When it opens, it will have room for 20 overnight guests, ages 18 to 24, and will provide them dinner and breakfast. It will also host a daytime drop-in center where homeless youth and young adults can connect with various resources. The daytime facilities will be run in conjunction with Youth on Fire, a local organization that is part of the AIDS Action Committee of Massachusetts and provides services for homeless and street-involved youth ages 14 to 24.

The shelter will provide services to young adults, a niche population not well served in greater Boston and who tend to feel unsafe in many adult shelters. A large percentage of homeless youth and young adults are also LGBT, something Y2Y is also sensitive to; the shelter will be gender-inclusive.

When Y2Y founders Sam Greenberg and Sarah Rosenkrantz, both recent Harvard graduates, initially began feasibility studies and were looking for a space to house a youth shelter, First Parish seemed like a natural fit. Greenberg had grown up in Cambridge and had friends who had attended First Parish.

“We were excited about the space” in First Parish’s basement auditorium, Greenberg said. “When we made a presentation to the congregation, there was overwhelming excitement, and it was clear very quickly that this would be a true partnership, not just a renter-landlord [relationship]. There was a sense that they see it as an extension of ministry. They were an ideal host for us.”

For First Parish, hosting Y2Y represented an opportunity to engage with and help a needy population right at its doorstep.

“This was an opportunity for people to contribute in the place we’re living in, to being a part of the world we live in,” said Susan Shepherd, chair of the First Parish Standing Committee. “Being an urban church, homelessness is all around us; homeless people are in the congregation. And I’m not sure we’ve known what to do with that. It also gives us a chance to contribute on the political stage in our community. We can say, ‘We’re doing something. What are you doing?’”

For First Parish leaders, the process to make this partnership happen was a long and intense one. Over the course of more than a year, leaders worked with shelter organizers and specialists to make a plan for the space and the agreement between the organizations.

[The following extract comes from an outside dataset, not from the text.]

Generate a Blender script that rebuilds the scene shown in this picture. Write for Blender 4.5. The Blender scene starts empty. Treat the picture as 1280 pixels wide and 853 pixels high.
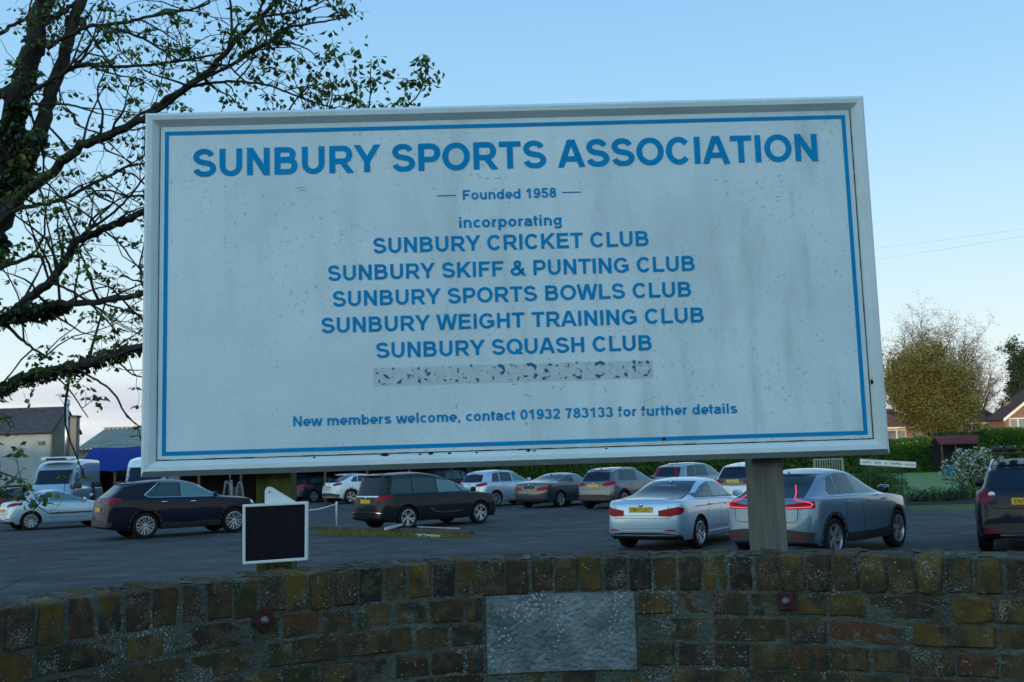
import bpy, bmesh, math, random
import numpy as np
from mathutils import Vector, Matrix
from mathutils.bvhtree import BVHTree

# ------------------------------------------------------------------ camera, sky, sun, exposure
sc = bpy.context.scene
col = sc.collection
PI = math.pi
CH, FPX, PITCH, ROLL = 1.86, 1270.0, math.radians(6.8), math.radians(1.76)
cd = bpy.data.cameras.new('camera'); cam = bpy.data.objects.new('camera', cd); col.objects.link(cam)
cd.sensor_width = 36.0; cd.lens = FPX / 1280 * 36; cd.clip_start = 0.05; cd.clip_end = 3000
cam.location = (0, 0, CH)
cam.matrix_world = Matrix.Translation((0, 0, CH)) @ Matrix.Rotation(PI / 2 + PITCH, 4, 'X') @ Matrix.Rotation(-ROLL, 4, 'Z')
cd.dof.use_dof = True; cd.dof.focus_distance = 3.4; cd.dof.aperture_fstop = 13.0
sc.camera = cam

SUN_EL, SUN_AZ = math.radians(3.0), math.radians(205)     # low in the west, behind and left of the viewer
w = bpy.data.worlds.new('World'); sc.world = w; w.use_nodes = True
wn = w.node_tree.nodes; wl = w.node_tree.links
bg = wn['Background']; bg.inputs[1].default_value = 0.15
sky = wn.new('ShaderNodeTexSky'); sky.sky_type = 'NISHITA'; sky.sun_disc = False
sky.sun_elevation = SUN_EL; sky.sun_rotation = SUN_AZ; sky.altitude = 20; sky.air_density = 1.0; sky.dust_density = 1.0; sky.ozone_density = 2.0
tc = wn.new('ShaderNodeTexCoord'); sp = wn.new('ShaderNodeSeparateXYZ'); wl.new(tc.outputs['Generated'], sp.inputs[0])
ramp = wn.new('ShaderNodeValToRGB'); cr = ramp.color_ramp
cr.elements[0].position = 0.0; cr.elements[0].color = (0.82, 0.80, 0.83, 1)
cr.elements[1].position = 1.0; cr.elements[1].color = (0.13, 0.33, 0.66, 1)
for p_, c_ in ((.05, (.80, .86, .87, 1)), (.12, (.66, .82, .88, 1)), (.22, (.49, .73, .88, 1)), (.33, (.34, .61, .87, 1)), (.45, (.25, .51, .82, 1)), (.7, (.17, .39, .74, 1))):
    e_ = cr.elements.new(p_); e_.color = c_
wl.new(sp.outputs[2], ramp.inputs[0])
# thin mauve cloud bank low on the horizon
mp = wn.new('ShaderNodeMapping'); mp.inputs['Scale'].default_value = (1.6, 1.6, 14); wl.new(tc.outputs['Generated'], mp.inputs[0])
cn = wn.new('ShaderNodeTexNoise'); cn.inputs['Scale'].default_value = 2.2; cn.inputs['Detail'].default_value = 6; wl.new(mp.outputs[0], cn.inputs[0])
cr2 = wn.new('ShaderNodeMapRange'); cr2.inputs[1].default_value = .36; cr2.inputs[2].default_value = .56; wl.new(cn.outputs[0], cr2.inputs[0])
zf = wn.new('ShaderNodeMapRange'); zf.inputs[1].default_value = .10; zf.inputs[2].default_value = .05; wl.new(sp.outputs[2], zf.inputs[0])
mm = wn.new('ShaderNodeMath'); mm.operation = 'MULTIPLY'; wl.new(cr2.outputs[0], mm.inputs[0]); wl.new(zf.outputs[0], mm.inputs[1])
mx = wn.new('ShaderNodeMix'); mx.data_type = 'RGBA'; ml = wn.new('ShaderNodeMapRange'); ml.inputs[1].default_value = .35; ml.inputs[2].default_value = -.35; ml.inputs[3].default_value = .12; ml.inputs[4].default_value = 1; wl.new(sp.outputs[0], ml.inputs[0])
m3 = wn.new('ShaderNodeMath'); m3.operation = 'MULTIPLY'; wl.new(mm.outputs[0], m3.inputs[0]); wl.new(ml.outputs[0], m3.inputs[1]); wl.new(m3.outputs[0], mx.inputs[0]); wl.new(ramp.outputs[0], mx.inputs[6]); mx.inputs[7].default_value = (.50, .52, .66, 1)
# dusk: the western half of the sky, towards the low sun, is brighter and warmer, fading smoothly to the east and the zenith
wd = wn.new('ShaderNodeVectorMath'); wd.operation = 'DOT_PRODUCT'; wd.inputs[1].default_value = (math.sin(SUN_AZ), math.cos(SUN_AZ), 0); wl.new(tc.outputs['Generated'], wd.inputs[0])
wr0 = wn.new('ShaderNodeMapRange'); wr0.interpolation_type = 'SMOOTHSTEP'; wr0.inputs[1].default_value = -.15; wr0.inputs[2].default_value = 1.0; wl.new(wd.outputs['Value'], wr0.inputs[0])
wm_ = wn.new('ShaderNodeMix'); wm_.data_type = 'RGBA'; wl.new(wr0.outputs[0], wm_.inputs[0]); wm_.inputs[6].default_value = (1, 1, 1, 1); wm_.inputs[7].default_value = (3.3, 2.7, 2.05, 1)
wmu = wn.new('ShaderNodeMix'); wmu.data_type = 'RGBA'; wmu.blend_type = 'MULTIPLY'; wmu.inputs[0].default_value = 1; wl.new(mx.outputs[2], wmu.inputs[6]); wl.new(wm_.outputs[2], wmu.inputs[7])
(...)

Many logistical issues had to be solved. The basement auditorium was in use by other renters, notably the non-profit American Repertory Theater, which used the space for rehearsals. Financial details were also important; First Parish will lose rental income as part of the partnership. In the end, though, First Parish leaders made the decision to move forward with the project, and a congregational vote on March 29 was more than 97 percent in favor.

“We were committed to using the auditorium for non-profit purposes already,” said Sylvia Wheeler, a member of the First Parish Sustainability Committee. “But we wanted a more mission-centric use for the space.”

First Parish already had some programming that made sense with this new idea. The Tuesday Meals program, active since 1987, serves a hot dinner to as many as 150 people each Tuesday year-round.

The shelter will be student-run, but leaders from the church and shelter anticipate many opportunities for First Parish members to become involved in supporting the work of the shelter and drop-in center.